CODY JINKS

I'm not the Devil

(Cody Jinks, 2016)

Algo sucedió en Los Ángeles. Papá, muchos años antes, en Halton City (Texas), escuchaba persistentemente a Johnny Cash, a Waylon Jennings y a The Hag (el inmenso Merle). Eso era lo que sonaba en la radio de casa a todas horas y esos fueron los primeros riffs que aprendería Cody Jinks a los dieciséis en su guitarra, pero la adolescencia, claro, que es esa cosa tan poco country (ni siquiera en su vertiente más «outlaw»), el instituto y el propio estado de Texas le conducirían irremisiblemente (como a tantos de nosotros, aunque sin Texas en la receta pero, por ejemplo, con el Madrid de los ochenta, que también tenía bemoles) al heavy metal.

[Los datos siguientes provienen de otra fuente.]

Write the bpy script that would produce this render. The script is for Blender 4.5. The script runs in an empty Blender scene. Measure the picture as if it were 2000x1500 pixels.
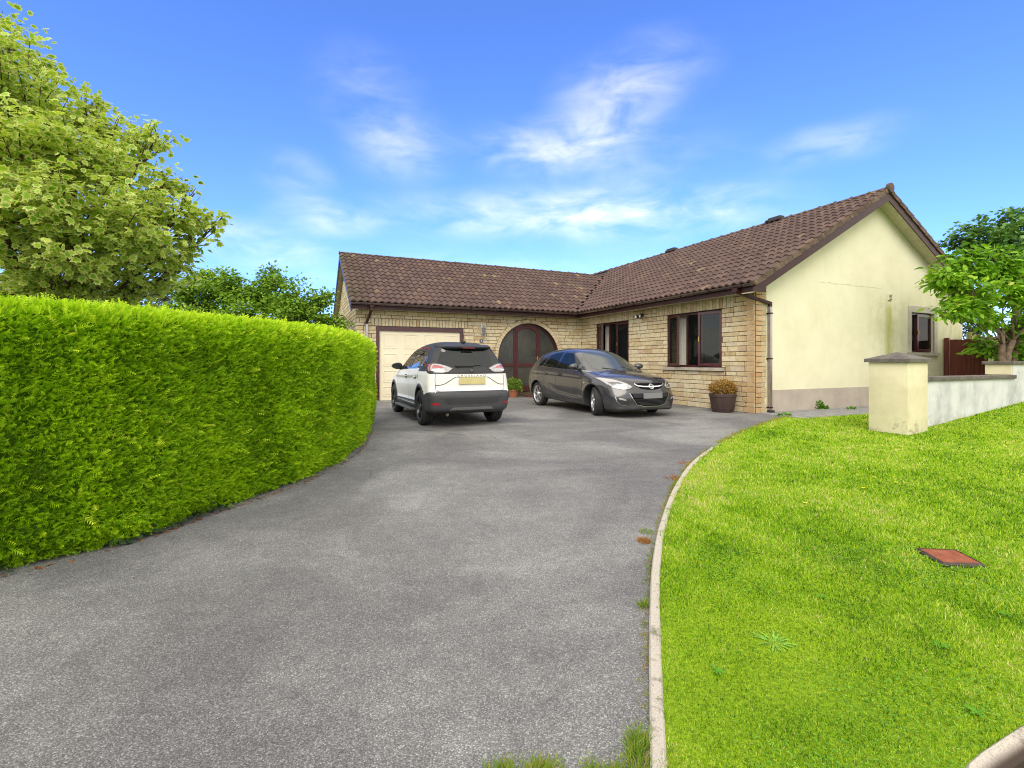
import bpy, bmesh, math, random
import numpy as np
from mathutils import Vector, Matrix
R = math.radians
rng = np.random.default_rng(7)
random.seed(7)
scene = bpy.context.scene
C = scene.collection

# ---------------------------------------------------------------- camera
CAMH = 1.2
cam_d = bpy.data.cameras.new('camera')
cam = bpy.data.objects.new('camera', cam_d)
C.objects.link(cam)
cam.location = (0, 0, CAMH)
cam.rotation_euler = (R(90), 0, 0)
cam_d.sensor_width = 36
cam_d.lens = 930 / 2000 * 36
cam_d.shift_y = -44 / 2000
cam_d.clip_start = 0.05
cam_d.clip_end = 3000
scene.camera = cam
scene.render.resolution_x, scene.render.resolution_y = 1024, 768

# ---------------------------------------------------------------- sky, sun, exposure
SUN_EL, SUN_AZ = 42.0, 193.0          # azimuth clockwise from +Y: behind the camera
w = bpy.data.worlds.new('World'); scene.world = w; w.use_nodes = True
nt = w.node_tree; nt.nodes.clear()
def wn(t, **k):
    n = nt.nodes.new(t)
    for a, b in k.items(): setattr(n, a, b)
    return n
L = nt.links.new
out = wn('ShaderNodeOutputWorld'); bg = wn('ShaderNodeBackground'); bg.inputs[1].default_value = 0.15
sky = wn('ShaderNodeTexSky', sky_type='NISHITA', sun_disc=False)
sky.sun_elevation = R(SUN_EL); sky.sun_rotation = R(SUN_AZ)
sky.air_density = 1.0; sky.dust_density = 0.4; sky.ozone_density = 3.0
tc = wn('ShaderNodeTexCoord')
sep = wn('ShaderNodeSeparateXYZ'); L(tc.outputs['Generated'], sep.inputs[0])
def wm(op, a, b=None, clamp=False):
    n = wn('ShaderNodeMath', operation=op); n.use_clamp = clamp
    for i, v in enumerate((a, b)):
        if v is None: continue
        if isinstance(v, (int, float)): n.inputs[i].default_value = v
        else: L(v, n.inputs[i])
    return n.outputs[0]
zc = wm('MAXIMUM', sep.outputs[2], 0.0)
den = wm('ADD', zc, 0.16)
px_ = wm('DIVIDE', sep.outputs[0], den); py_ = wm('DIVIDE', sep.outputs[1], den)
cmb = wn('ShaderNodeCombineXYZ'); L(px_, cmb.inputs[0]); L(py_, cmb.inputs[1])
def ramp(src, lo, hi):
    n = wn('ShaderNodeMapRange'); n.interpolation_type = 'SMOOTHSTEP'
    L(src, n.inputs[0]); n.inputs[1].default_value = lo; n.inputs[2].default_value = hi
    return n.outputs[0]
def noise(scale, det, rough, off, dist=0.0, sc=(1, 1, 1)):
    m = wn('ShaderNodeMapping'); L(cmb.outputs[0], m.inputs[0]); m.inputs['Location'].default_value = off
    m.inputs['Scale'].default_value = sc
    n = wn('ShaderNodeTexNoise'); L(m.outputs[0], n.inputs[0]); n.inputs['Scale'].default_value = scale
    n.inputs['Detail'].default_value = det; n.inputs['Roughness'].default_value = rough
    n.inputs['Distortion'].default_value = dist
    return n.outputs[0]
wn_s = wn('ShaderNodeMapping'); L(tc.outputs['Generated'], wn_s.inputs[0]); wn_s.inputs['Scale'].default_value = (1, 1, 2.6)
wnz = wn('ShaderNodeTexNoise'); L(wn_s.outputs[0], wnz.inputs[0]); wnz.inputs['Scale'].default_value = 8.5; wnz.inputs['Detail'].default_value = 8
wnz.inputs['Roughness'].default_value = 0.56; wnz.inputs['Distortion'].default_value = 0.4
wisp = ramp(wnz.outputs[0], 0.22, 0.88)
acc = None
# drifts of thin cloud: direction, horizontal and vertical spread, weight
for (cx, cz, sx, sz, wt) in ((.06, .305, .24, .036, .85), (.27, .30, .14, .04, .40), (.07, .450, .13, .036, .65), (.20, .53, .09, .06, .50), (.29, .60, .09, .05, .40), (-.38, .30, .08, .025, .7), (-.23, .45, .08, .05, .45), (-.30, .56, .08, .06, .28),
                             (-.56, .25, .13, .035, .45), (.66, .455, .09, .03, .45), (-.45, .38, .05, .04, .35), (.47, .32, .10, .04, .40), (.20, .40, .18, .07, .25), (-.1, .18, .5, .05, .25)):
    c0 = Vector((cx, 1, cz)); ln = c0.length; c0 /= ln
    sb = wn('ShaderNodeVectorMath', operation='SUBTRACT'); L(tc.outputs['Generated'], sb.inputs[0]); sb.inputs[1].default_value = c0
    ml = wn('ShaderNodeVectorMath', operation='MULTIPLY'); L(sb.outputs[0], ml.inputs[0]); ml.inputs[1].default_value = (ln / sx, ln / max(sx, .12), ln / sz)
    le_ = wn('ShaderNodeVectorMath', operation='LENGTH'); L(ml.outputs[0], le_.inputs[0])
    g_ = wm('MULTIPLY', wm('SUBTRACT', 1.0, ramp(le_.outputs['Value'], 0.0, 1.9)), wt)
    acc = g_ if acc is None else wm('ADD', acc, g_)
wcl = wm('MULTIPLY', wm('MULTIPLY', wisp, wm('MINIMUM', acc, 1.15)), 0.72, True)
lowb = wm('MULTIPLY', wm('SUBTRACT', 1.0, ramp(sep.outputs[2], 0.0, 0.16)), 0.12)
# bright unseen cloud added overhead and behind the photographer to whiten fill and reflections
back = ramp(wm('ADD', wm('SUBTRACT', wm('MULTIPLY', sep.outputs[2], 0.75), sep.outputs[1]), wm('MULTIPLY', wm('ABSOLUTE', sep.outputs[0]), 0.5)), 0.06, 0.40)
bn = ramp(noise(1.1, 5, 0.6, (1, 9, 0)), 0.20, 0.62)
back = wm('MAXIMUM', back, ramp(sep.outputs[2], 0.63, 0.74))
bk = wm('MULTIPLY', back, wm('ADD', wm('MULTIPLY', bn, 0.40), 0.58))
cl = wm('MAXIMUM', wm('MAXIMUM', wm('MULTIPLY', wcl, 0.9), lowb), bk, True)
tint = wn('ShaderNodeMixRGB', blend_type='MULTIPLY'); tint.inputs[0].default_value = 1.0
tint.inputs[2].default_value = (0.60, 0.83, 1.38, 1)
L(sky.outputs[0], tint.inputs[1])
mixc = wn('ShaderNodeMixRGB'); L(cl, mixc.inputs[0]); L(tint.outputs[0], mixc.inputs[1])
mixc.inputs[2].default_value = (8.4, 7.8, 6.9, 1)
L(mixc.outputs[0], bg.inputs[0]); L(bg.outputs[0], out.inputs[0])

sd = bpy.data.lights.new('sun', 'SUN'); sun = bpy.data.objects.new('sun', sd); C.objects.link(sun)
sd.energy = 1.4; sd.angle = R(35); sd.color = (1.0, 0.93, 0.80)
az, el = R(SUN_AZ), R(SUN_EL)
to_sun = Vector((math.sin(az) * math.cos(el), math.cos(az) * math.cos(el), math.sin(el)))
sun.rotation_euler = to_sun.to_track_quat('Z', 'Y').to_euler()
scene.view_settings.view_transform = 'Standard'
scene.view_settings.look = 'None'
scene.view_settings.exposure = 0.72
scene.view_settings.gamma = 1.0
scene.cycles.use_denoising = True
scene.cycles.denoiser = 'OPENIMAGEDENOISE'
scene.cycles.denoising_prefilter = 'NONE'
scene.cycles.denoising_input_passes = 'RGB_ALBEDO_NORMAL'
scene.cycles.filter_width = 1.1
scene.cycles.max_bounces = 8
scene.cycles.transparent_max_bounces = 8

# ---------------------------------------------------------------- helpers
def tag(o, label=None, cat=None, group=None, kind=None):
    if label: o['label'] = label
    if cat: o['category'] = cat
    if group: o['group'] = group
    if kind: o['kind'] = kind
    return o
def empty(name, loc=(0, 0, 0), rz=0, parent=None, label=None, cat=None, group=None):
    o = bpy.data.objects.new(name, None); C.objects.link(o)
    o.location = loc; o.rotation_euler = (0, 0, rz); o.empty_display_size = 0.2
    if parent: o.parent = parent
    return tag(o, label, cat, group)
def link(name, me, mat=None, parent=None, smooth=False):
    o = bpy.data.objects.new(name, me); C.objects.link(o)
    if parent: o.parent = parent
    if mat is not None: me.materials.append(mat)
    if smooth:
        me.polygons.foreach_set('use_smooth', np.ones(len(me.polygons), bool))
    return o
def arr_mesh(name, V, F, mat=None, parent=None, smooth=False, attrs=None, colors=None):
    """V (n,3), F (m,k) arrays"""
    V = np.asarray(V, np.float32); F = np.asarray(F, np.int32)
    me = bpy.data.meshes.new(name)
    me.vertices.add(len(V)); me.vertices.foreach_set('co', V.ravel())
    m, k = F.shape
    me.loops.add(m * k); me.loops.foreach_set('vertex_index', F.ravel())
    me.polygons.add(m); me.polygons.foreach_set('loop_start', np.arange(0, m * k, k, dtype=np.int32))
    me.update(calc_edges=True)
    for an, av in (attrs or {}).items():
        a = me.attributes.new(an, 'FLOAT', 'POINT'); a.data.foreach_set('value', np.asarray(av, np.float32))
    return link(name, me, mat, parent, smooth)
class MB:
    """collects boxes, tubes and prisms into one mesh"""
    def __init__(s): s.v = []; s.f = []; s.a = []
    def add(s, vs, fs, a=0.0):
        b = len(s.v); s.v += [tuple(v) for v in vs]; s.f += [tuple(i + b for i in f) for f in fs]; s.a += [a] * len(vs)
        return s
    def box(s, x0, x1, y0, y1, z0, z1, a=0.0):
        vs = [(x, y, z) for z in (z0, z1) for y in (y0, y1) for x in (x0, x1)]
        return s.add(vs, [(0, 2, 3, 1), (4, 5, 7, 6), (0, 1, 5, 4), (1, 3, 7, 5), (3, 2, 6, 7), (2, 0, 4, 6)], a)
    def bev(s, x0, x1, y0, y1, z0, z1, b=0.01, a=0.0):
        bm = bmesh.new(); bmesh.ops.create_cube(bm, size=1)
        for v in bm.verts: v.co = (x0 + (v.co.x + .5) * (x1 - x0), y0 + (v.co.y + .5) * (y1 - y0), z0 + (v.co.z + .5) * (z1 - z0))
        bmesh.ops.bevel(bm, geom=bm.edges[:], offset=b, segments=2, affect='EDGES', profile=0.6)
        bm.verts.index_update()
        s.add([v.co[:] for v in bm.verts], [[v.index for v in f.verts] for f in bm.faces], a); bm.free(); return s
    def tube(s, pts, rad, n=10, cap=True, a=0.0):
        pts = [Vector(p) for p in pts]
        if not hasattr(rad, '__len__'): rad = [rad] * len(pts)
        vs, fs = [], []
        up = None
        for i, p in enumerate(pts):
            t = (pts[min(i + 1, len(pts) - 1)] - pts[max(i - 1, 0)]).normalized()
            if up is None: up = Vector((0, 0, 1)) if abs(t.z) < .9 else Vector((1, 0, 0))
            x = t.cross(up).normalized(); y = x.cross(t).normalized(); up = y
            for j in range(n):
                an = 2 * math.pi * j / n
                vs.append(p + (x * math.cos(an) + y * math.sin(an)) * rad[i])
        for i in range(len(pts) - 1):
            for j in range(n):
                fs.append((i * n + j, i * n + (j + 1) % n, (i + 1) * n + (j + 1) % n, (i + 1) * n + j))
        if cap: fs.append(tuple(range(n - 1, -1, -1))); fs.append(tuple((len(pts) - 1) * n + j for j in range(n)))
        return s.add(vs, fs, a)
    def lathe(s, prof, cx=0, cy=0, z0=0, n=24, a=0.0, axis='z'):
        vs, fs = [], []
        for r, z in prof:
            for j in range(n):
                an = 2 * math.pi * j / n
                if axis == 'z': vs.append((cx + r * math.cos(an), cy + r * math.sin(an), z0 + z))
                else: vs.append((cx + r * math.cos(an), z, z0 + r * math.sin(an)))
        for i in range(len(prof) - 1):
            for j in range(n):
                q = (i * n + j, i * n + (j + 1) % n, (i + 1) * n + (j + 1) % n, (i + 1) * n + j)
                fs.append(q)
        return s.add(vs, fs, a)
    def prism(s, poly, f, d0, d1, a=0.0):
        """poly 2-D points; f(p,q,d) -> 3-D; d0..d1 depth"""
        n = len(poly)
        vs = [f(p, q, d0) for p, q in poly] + [f(p, q, d1) for p, q in poly]
        fs = [tuple(range(n)), tuple(range(2 * n - 1, n - 1, -1))] + [(i, i + n, (i + 1) % n + n, (i + 1) % n) for i in range(n)]
        return s.add(vs, fs, a)
    def build(s, name, mat, parent=None, smooth=False, fix=True, angle=None):
        me = bpy.data.meshes.new(name); me.from_pydata(s.v, [], s.f)
        if fix:
            bm = bmesh.new(); bm.from_mesh(me); bmesh.ops.recalc_face_normals(bm, faces=bm.faces[:]); bm.to_mesh(me); bm.free()
        if any(s.a):
            at = me.attributes.new('tone', 'FLOAT', 'POINT'); at.data.foreach_set('value', np.asarray(s.a, np.float32))
        me.update()
        if angle is not None:
            me.polygons.foreach_set('use_smooth', np.ones(len(me.polygons), bool))
            me.set_sharp_from_angle(angle=R(angle))
        return link(name, me, mat, parent, smooth)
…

Su primer paso profesional fue una banda de thrash que formaría unos años más tarde, en 1997, en Fort Worth, los Unchecked Agression, que gastarían mucha suela hasta ver publicado el que sería su primer y único álbum, The Massacre Begins (2002), un año antes de que la masacre acabase (con ellos). Porque, en efecto, en el 2003, sucede algo en Los Ángeles. El grupo saca disco, se va de gira a L.A. y, acto seguido, sin solución de continuidad, se va a la mierda. La vieja historia de irse a Los Ángeles y mutilarse. Alcohol y peleas internas. Cosas del acné y de la rabia. Jinks, asqueado, abandona la música durante un año y luego, en el 2005, vuelve poco a poco a sus raíces y retoma la música country con la que se crió. David Allan Coe como referencia. Pasarían siete años hasta que grabase su primer disco, 30, con los The Tone Deaf Hippies cubriéndole las espaldas. Otros cuatro años hasta este I’m Not The Devil que le ha puesto, definitivamente en el mapa. Barbucia, pelo largo y tatuajes. Pensamos en Chris Stapleton, en Jamey Johnson y en Whitey Morgan. Lo de «trash» lo mantiene, como sentimiento. Esto no es pop-country. La actitud «outlaw» respira en cada corte. Hay incluso una formidable versión del inmenso Merle Haggard. Es el country que, en estos últimos años, con un pie metido en el mainstream, está dignificando el género entre toda esa mierda que desborda en la radio. El country que mira al pasado con una nueva actitud (que quizá, simplemente sea de honestidad). Un álbum oscuro y profundo. Sin concesiones. Mezclado, además, por Ryan Hewitt, que sabe muy bien de qué va el tema (y si no que se lo pregunten a los Red Hot Chili Peppers, a los Avett Brothers, a los Lumineers o a Flogging Molly). Tonterías las mínimas.